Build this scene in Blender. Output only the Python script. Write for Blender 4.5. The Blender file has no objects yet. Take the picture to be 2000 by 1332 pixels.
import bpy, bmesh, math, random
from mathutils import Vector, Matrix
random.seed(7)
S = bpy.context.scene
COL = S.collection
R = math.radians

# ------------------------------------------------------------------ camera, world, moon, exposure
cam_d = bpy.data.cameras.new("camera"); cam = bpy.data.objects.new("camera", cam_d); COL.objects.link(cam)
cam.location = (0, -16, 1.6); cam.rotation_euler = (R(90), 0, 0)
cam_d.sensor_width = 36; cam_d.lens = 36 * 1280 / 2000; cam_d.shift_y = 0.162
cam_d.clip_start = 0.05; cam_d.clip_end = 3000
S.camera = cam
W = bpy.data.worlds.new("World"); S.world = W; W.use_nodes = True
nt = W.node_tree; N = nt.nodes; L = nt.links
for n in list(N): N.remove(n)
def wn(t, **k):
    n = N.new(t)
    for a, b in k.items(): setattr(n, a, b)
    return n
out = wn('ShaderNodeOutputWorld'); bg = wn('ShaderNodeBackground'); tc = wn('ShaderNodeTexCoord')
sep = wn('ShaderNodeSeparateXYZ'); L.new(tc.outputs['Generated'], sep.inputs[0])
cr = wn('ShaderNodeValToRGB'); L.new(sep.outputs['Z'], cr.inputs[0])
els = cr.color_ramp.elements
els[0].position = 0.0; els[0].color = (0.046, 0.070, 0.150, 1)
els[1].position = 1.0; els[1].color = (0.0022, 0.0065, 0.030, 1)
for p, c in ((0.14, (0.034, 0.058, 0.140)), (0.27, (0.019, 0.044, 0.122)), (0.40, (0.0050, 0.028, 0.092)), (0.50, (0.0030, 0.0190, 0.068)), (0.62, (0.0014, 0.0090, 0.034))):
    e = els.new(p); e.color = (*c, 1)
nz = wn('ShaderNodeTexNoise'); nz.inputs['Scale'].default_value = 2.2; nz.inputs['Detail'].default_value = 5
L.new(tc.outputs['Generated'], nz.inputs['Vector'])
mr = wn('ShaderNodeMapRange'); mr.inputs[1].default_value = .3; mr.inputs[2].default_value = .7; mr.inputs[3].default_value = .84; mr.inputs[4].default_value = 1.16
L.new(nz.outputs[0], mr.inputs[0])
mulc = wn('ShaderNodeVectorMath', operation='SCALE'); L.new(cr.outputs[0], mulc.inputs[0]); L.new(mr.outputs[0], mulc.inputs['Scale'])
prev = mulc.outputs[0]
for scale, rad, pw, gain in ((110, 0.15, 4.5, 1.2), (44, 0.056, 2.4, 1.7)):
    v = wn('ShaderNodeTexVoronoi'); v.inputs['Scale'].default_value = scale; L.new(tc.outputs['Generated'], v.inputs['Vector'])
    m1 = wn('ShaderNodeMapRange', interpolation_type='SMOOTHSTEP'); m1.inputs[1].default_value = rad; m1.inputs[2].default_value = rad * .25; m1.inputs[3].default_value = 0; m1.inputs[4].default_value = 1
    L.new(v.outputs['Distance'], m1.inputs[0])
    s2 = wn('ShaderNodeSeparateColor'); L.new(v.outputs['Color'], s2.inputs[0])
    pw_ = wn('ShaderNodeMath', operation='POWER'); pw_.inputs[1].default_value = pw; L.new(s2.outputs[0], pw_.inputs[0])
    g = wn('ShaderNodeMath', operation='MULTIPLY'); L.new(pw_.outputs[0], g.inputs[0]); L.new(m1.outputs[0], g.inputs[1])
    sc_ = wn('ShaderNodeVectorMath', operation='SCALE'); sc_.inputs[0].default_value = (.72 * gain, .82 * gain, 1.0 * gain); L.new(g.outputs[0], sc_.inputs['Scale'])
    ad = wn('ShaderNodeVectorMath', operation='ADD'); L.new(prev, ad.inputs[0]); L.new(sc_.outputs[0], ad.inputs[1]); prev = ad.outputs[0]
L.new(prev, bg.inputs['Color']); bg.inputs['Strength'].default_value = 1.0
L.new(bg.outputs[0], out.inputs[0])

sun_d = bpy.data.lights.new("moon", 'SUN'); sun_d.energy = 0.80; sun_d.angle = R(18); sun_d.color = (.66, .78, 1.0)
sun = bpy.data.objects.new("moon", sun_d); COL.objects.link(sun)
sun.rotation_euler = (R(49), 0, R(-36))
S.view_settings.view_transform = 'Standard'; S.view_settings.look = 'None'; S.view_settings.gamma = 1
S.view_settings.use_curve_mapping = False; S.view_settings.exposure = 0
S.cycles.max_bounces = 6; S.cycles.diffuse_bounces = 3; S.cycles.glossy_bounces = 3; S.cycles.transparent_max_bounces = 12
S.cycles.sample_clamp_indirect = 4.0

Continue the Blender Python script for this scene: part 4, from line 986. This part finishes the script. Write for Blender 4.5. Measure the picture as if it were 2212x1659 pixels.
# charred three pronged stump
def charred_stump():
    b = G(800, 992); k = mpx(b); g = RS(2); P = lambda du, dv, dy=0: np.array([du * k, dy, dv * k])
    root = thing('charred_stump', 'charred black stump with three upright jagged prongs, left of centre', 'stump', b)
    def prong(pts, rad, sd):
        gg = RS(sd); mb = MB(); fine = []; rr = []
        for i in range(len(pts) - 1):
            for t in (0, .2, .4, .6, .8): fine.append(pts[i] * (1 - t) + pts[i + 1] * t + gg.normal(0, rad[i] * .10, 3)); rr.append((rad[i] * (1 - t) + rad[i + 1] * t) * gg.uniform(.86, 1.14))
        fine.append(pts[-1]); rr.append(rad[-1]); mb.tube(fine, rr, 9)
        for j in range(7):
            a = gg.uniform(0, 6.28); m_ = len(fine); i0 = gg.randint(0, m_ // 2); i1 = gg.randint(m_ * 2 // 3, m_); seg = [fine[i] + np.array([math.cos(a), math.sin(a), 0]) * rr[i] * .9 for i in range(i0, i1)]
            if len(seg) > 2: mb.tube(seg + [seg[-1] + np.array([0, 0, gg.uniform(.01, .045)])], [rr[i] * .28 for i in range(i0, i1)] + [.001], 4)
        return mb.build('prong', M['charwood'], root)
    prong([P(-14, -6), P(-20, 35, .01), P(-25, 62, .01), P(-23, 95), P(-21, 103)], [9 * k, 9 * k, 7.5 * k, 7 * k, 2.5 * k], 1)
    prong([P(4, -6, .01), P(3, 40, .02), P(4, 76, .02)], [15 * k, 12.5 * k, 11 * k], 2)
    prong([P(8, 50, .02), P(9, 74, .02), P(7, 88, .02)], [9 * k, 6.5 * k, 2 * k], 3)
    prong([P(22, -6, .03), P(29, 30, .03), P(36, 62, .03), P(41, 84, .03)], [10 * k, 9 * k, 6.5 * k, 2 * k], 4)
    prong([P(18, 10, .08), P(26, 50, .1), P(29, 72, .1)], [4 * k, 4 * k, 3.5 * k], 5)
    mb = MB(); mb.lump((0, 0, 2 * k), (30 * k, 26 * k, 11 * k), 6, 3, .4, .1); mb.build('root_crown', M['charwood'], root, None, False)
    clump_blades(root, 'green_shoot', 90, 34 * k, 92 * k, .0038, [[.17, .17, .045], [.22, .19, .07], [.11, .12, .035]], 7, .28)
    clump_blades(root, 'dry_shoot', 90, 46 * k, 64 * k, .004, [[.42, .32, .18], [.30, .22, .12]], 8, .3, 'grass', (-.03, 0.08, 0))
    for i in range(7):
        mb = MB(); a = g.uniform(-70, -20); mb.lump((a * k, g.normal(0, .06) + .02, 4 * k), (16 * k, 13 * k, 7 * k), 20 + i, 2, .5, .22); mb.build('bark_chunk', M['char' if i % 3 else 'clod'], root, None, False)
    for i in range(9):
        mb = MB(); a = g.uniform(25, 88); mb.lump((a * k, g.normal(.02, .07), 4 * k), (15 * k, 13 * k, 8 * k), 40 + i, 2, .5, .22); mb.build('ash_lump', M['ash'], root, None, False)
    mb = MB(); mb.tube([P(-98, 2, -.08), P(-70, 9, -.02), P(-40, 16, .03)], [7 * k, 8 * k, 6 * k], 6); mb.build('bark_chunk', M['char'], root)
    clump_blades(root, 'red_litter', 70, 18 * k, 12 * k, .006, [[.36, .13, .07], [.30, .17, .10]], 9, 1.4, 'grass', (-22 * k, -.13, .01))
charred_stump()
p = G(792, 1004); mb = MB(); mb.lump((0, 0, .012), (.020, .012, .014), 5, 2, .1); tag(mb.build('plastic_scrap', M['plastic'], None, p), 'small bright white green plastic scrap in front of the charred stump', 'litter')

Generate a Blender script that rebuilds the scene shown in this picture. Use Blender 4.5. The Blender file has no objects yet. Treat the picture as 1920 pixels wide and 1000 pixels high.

## Stated exercise
Only the lines from the first line of the records through the line containing "R = math.radians" should be repeated, exactly as they appear.

## Answer to the problem
Build this scene in Blender. Output only the Python script. Write for Blender 4.5. The Blender file has no objects yet. Take the picture to be 2000 by 1332 pixels.
import bpy, bmesh, math, random
from mathutils import Vector, Matrix
random.seed(7)
S = bpy.context.scene
COL = S.collection
R = math.radians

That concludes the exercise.